If a registered trademark violates Article 13, 15, 16 or 31 hereof, the owner of the trademark or a materially interested party may, within five years of the date of registration of the trademark, request that the Trademark Review and Adjudication Board cancel the registered trademark. However, the owner of a well-known trademark shall not be subject to such five year time limit if the trademark was registered in bad faith.

Article 13: A trademark that constitutes a reproduction, an imitation, or a translation, liable to create confusion, of another's well-known trademark not registered in China and that is the subject of an application for registration for identical or similar goods shall be refused registration, and its use shall be prohibited.

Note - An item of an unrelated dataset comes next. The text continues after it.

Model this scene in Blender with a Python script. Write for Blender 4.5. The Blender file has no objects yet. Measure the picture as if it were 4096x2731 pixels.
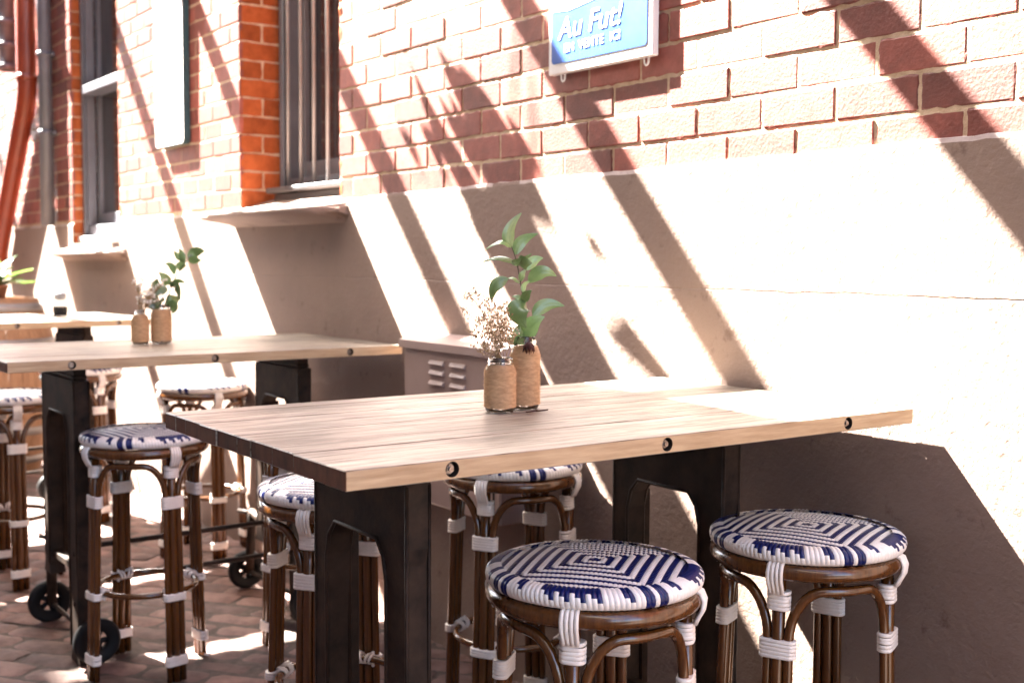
import bpy, math, random
from mathutils import Vector, Matrix, noise
random.seed(7)
S = bpy.context.scene
COL = S.collection
PI = math.pi
R = math.radians

# ------------------------------------------------------------------ camera
YAW, PITCH, ROLL, CAMY, CAMZ = .6178, .0697, .0059, -2.1918, 1.3657
FPX = 4727.0
fw = Vector((-math.cos(YAW)*math.cos(PITCH), math.sin(YAW)*math.cos(PITCH), -math.sin(PITCH)))
rt = fw.cross(Vector((0, 0, 1))).normalized()
up = rt.cross(fw)
rt2 = math.cos(ROLL)*rt + math.sin(ROLL)*up
up2 = -math.sin(ROLL)*rt + math.cos(ROLL)*up
CAM = Vector((0, CAMY, CAMZ))
cd = bpy.data.cameras.new('camera')
cam = bpy.data.objects.new('camera', cd)
COL.objects.link(cam)
M3 = Matrix((rt2, up2, -fw)).transposed()
cam.matrix_world = Matrix.Translation(CAM) @ M3.to_4x4()
cd.sensor_width = 36
cd.lens = FPX/4096*36
cd.clip_start = .05
cd.clip_end = 300
cd.dof.use_dof = True
cd.dof.focus_distance = 2.25
cd.dof.aperture_fstop = 4.5
S.camera = cam

# ------------------------------------------------------------------ light
SX, SY, SZ = 3.364, 1.0, -3.75            # travel direction of sunlight
sd = Vector((SX, SY, SZ)).normalized()
W = bpy.data.worlds.new('World')
S.world = W
W.use_nodes = True
nt = W.node_tree
bg = nt.nodes['Background']
sky = nt.nodes.new('ShaderNodeTexSky')
sky.sky_type = 'NISHITA'
sky.sun_disc = False
sky.sun_elevation = math.asin(-sd.z)
sky.sun_rotation = math.atan2(-sd.x, -sd.y)
sky.altitude = 50
sky.dust_density = 2.5
sky.air_density = .8
sky.ozone_density = 0.6
nt.links.new(sky.outputs[0], bg.inputs[0])
bg.inputs[1].default_value = .05
sl = bpy.data.lights.new('sun', 'SUN')
sl.energy = 5
sl.angle = R(.53)
sl.color = (1, .95, .87)
so = bpy.data.objects.new('sun', sl)
COL.objects.link(so)
so.rotation_euler = sd.to_track_quat('-Z', 'Y').to_euler()
so.location = (-8, -4, 12)
S.view_settings.view_transform = 'Standard'
S.view_settings.look = 'None'
S.view_settings.exposure = 4.95
S.view_settings.gamma = 1
S.cycles.max_bounces = 8
S.cycles.diffuse_bounces = 5
S.cycles.use_denoising = True

# ------------------------------------------------------------------ materials
def mat(name, c1, c2=None, rough=.6, scale=8, stretch=(1, 1, 1), bump=0, bscale=60, bdist=.002, spec=.5,
        metal=0, rnd=0, detail=6, trans=0, sub=None, coat=0, lo=.35, hi=.65, translucent=0):
    m = bpy.data.materials.new(name)
    m.use_nodes = True
    t = m.node_tree
    b = t.nodes['Principled BSDF']
    b.inputs['Roughness'].default_value = rough
    b.inputs['Metallic'].default_value = metal
    b.inputs['Specular IOR Level'].default_value = spec
    b.inputs['Transmission Weight'].default_value = trans
    b.inputs['Coat Weight'].default_value = coat
    c2 = c2 or tuple(x*.75 for x in c1)
    tc = t.nodes.new('ShaderNodeTexCoord')
    mp = t.nodes.new('ShaderNodeMapping')
    mp.inputs['Scale'].default_value = stretch
    t.links.new(tc.outputs['Object'], mp.inputs['Vector'])
    vec = mp.outputs[0]
    n = t.nodes.new('ShaderNodeTexNoise')
    n.inputs['Scale'].default_value = scale
    n.inputs['Detail'].default_value = detail
    n.inputs['Roughness'].default_value = .62
    t.links.new(vec, n.inputs['Vector'])
    rp = t.nodes.new('ShaderNodeValToRGB')
    rp.color_ramp.elements[0].position = lo
    rp.color_ramp.elements[1].position = hi
    rp.color_ramp.elements[0].color = (*c2, 1)
    rp.color_ramp.elements[1].color = (*c1, 1)
    t.links.new(n.outputs[0], rp.inputs[0])
    colr = rp.outputs[0]
    if rnd:
        at = t.nodes.new('ShaderNodeAttribute')
        at.attribute_name = 'rnd'
        mr = t.nodes.new('ShaderNodeMapRange')
        mr.inputs[3].default_value = 1-rnd
        mr.inputs[4].default_value = 1+rnd
        t.links.new(at.outputs['Fac'], mr.inputs[0])
        mx = t.nodes.new('ShaderNodeMix')
        mx.data_type = 'RGBA'
        mx.blend_type = 'MULTIPLY'
        mx.inputs[0].default_value = 1
        t.links.new(colr, mx.inputs[6])
        t.links.new(mr.outputs[0], mx.inputs[7])
        colr = mx.outputs[2]
    t.links.new(colr, b.inputs['Base Color'])
    if bump:
        n2 = t.nodes.new('ShaderNodeTexNoise')
        n2.inputs['Scale'].default_value = bscale
        n2.inputs['Detail'].default_value = 5
        t.links.new(vec, n2.inputs['Vector'])
        bp = t.nodes.new('ShaderNodeBump')
        bp.inputs['Strength'].default_value = bump
        bp.inputs['Distance'].default_value = bdist
        t.links.new(n2.outputs[0], bp.inputs['Height'])
        t.links.new(bp.outputs[0], b.inputs['Normal'])
    if translucent:
        tl = t.nodes.new('ShaderNodeBsdfTranslucent')
        t.links.new(colr, tl.inputs[0])
        ms = t.nodes.new('ShaderNodeMixShader')
        ms.inputs[0].default_value = translucent
        out = t.nodes['Material Output']
        t.links.new(b.outputs[0], ms.inputs[1])
        t.links.new(tl.outputs[0], ms.inputs[2])
        t.links.new(ms.outputs[0], out.inputs[0])
    return m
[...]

Article 15: If an agent or representative registers a trademark of his principal in his own name without having been authorized to do so, and his principal opposes such registration, registration of the trademark shall be refused and its use prohibited.

Article 31: An application for the registration of a trademark may not prejudice the existing right of priority of any third party nor may improper means be used to pre-emptively register a third party's trademark that is already in use and that has a certain degree of influence.

3. Article 44 of PRC Trademark Law (2nd Revision) provides that the Trademark Office shall order rectification within a specified period or cancel the registered trademark in case of any of the following acts in respect of the use of a registered trademark: (4) suspension of use for a continuous period of three years.

4. Article 10 of PRC Trademark Law (2nd Revision) provides that any foreigner or foreign enterprise intending to apply for the registration of a trademark or for any other matters concerning a trademark in China shall entrust any of such organizations as designated by the State to act as his or its agent.

The content of this article is intended to provide a general guide to the subject matter. Specialist advice should be sought about your specific circumstances.